Hay una secuencia modélica, magnífica, en su sabio uso del espacio y la luz, en la que Pollack logra expresar, más allá de lo mostrado, cómo Harry ha alcanzado la comprensión del Otro, y la asunción de las consecuencias dolientes de sus actos: Cuando se corta su dedo ante Ken, ese gesto de otra cultura que no es la suya (el gesto sacrificial que hace un yakuza ante otro para demostrarle su pesar por el daño infligido), Pollack realiza dos primeros planos de los perfiles de ambos: tras la cabeza de Harry se aprecia una lámpara china, y tras la de de Ken el reflejo, cual sombra de luz, de la misma: Una bella forma de expresar esa conciliación, y el logro de una mutua equiparación que es respeto y complicidad a través de la sabia asunción humilde de Harry de una luz que hasta ahora había negado o ensombrecido, porque ignoraba que Ken no era, como creía, o le habían dicho, el hermano de Eiko sino su marido.
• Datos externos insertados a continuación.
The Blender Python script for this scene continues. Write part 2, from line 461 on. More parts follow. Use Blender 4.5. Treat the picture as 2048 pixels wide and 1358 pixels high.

Como en la posterior Posibilidad de escape, de Schrader, en la que también es nuclear una relacíón sentimental pretérita truncada, la secuencia climática violenta es catarsis que contiene autocastigo. Ken decide matar al responsable de la muerte de su hija, pero es consciente de que pone en riesgo su vida al enfrentarse a 19 hombres, con la sola ayuda de Harry, como quien quiere penalizarse por no haber sido una vez más capaz de proteger a quienes quiere. Otra constancia de su fracaso. Su figura rezuma soledad, vida truncada, como al fin y al cabo, también la de Harry. Durante décadas han sido fantasmas. Son reflejos que recuperan su condición de cuerpos. Harry por comprender cuál era la razón que había impedido que fructíficara su amor, cuál era la razón de la decisión de Eiko, y Ken por redimirse de ese excesivo orgullo, como esa figura demoníaca del tatuaje en su espalda, que Pollack aísla en el último plano de la secuencia del enfrentamiento. Un ojo colérico, y el otro oculto por la sangre que surca la espalda. Esa que mordió en sus entrañas tras retornar de la guerra, que vehiculó en la violencia de la vida de yakuza. Porque, como dice a un alumno, en la lucha no hay que esperar nada. Y así había su vida, como la de Harry. La espera de nada.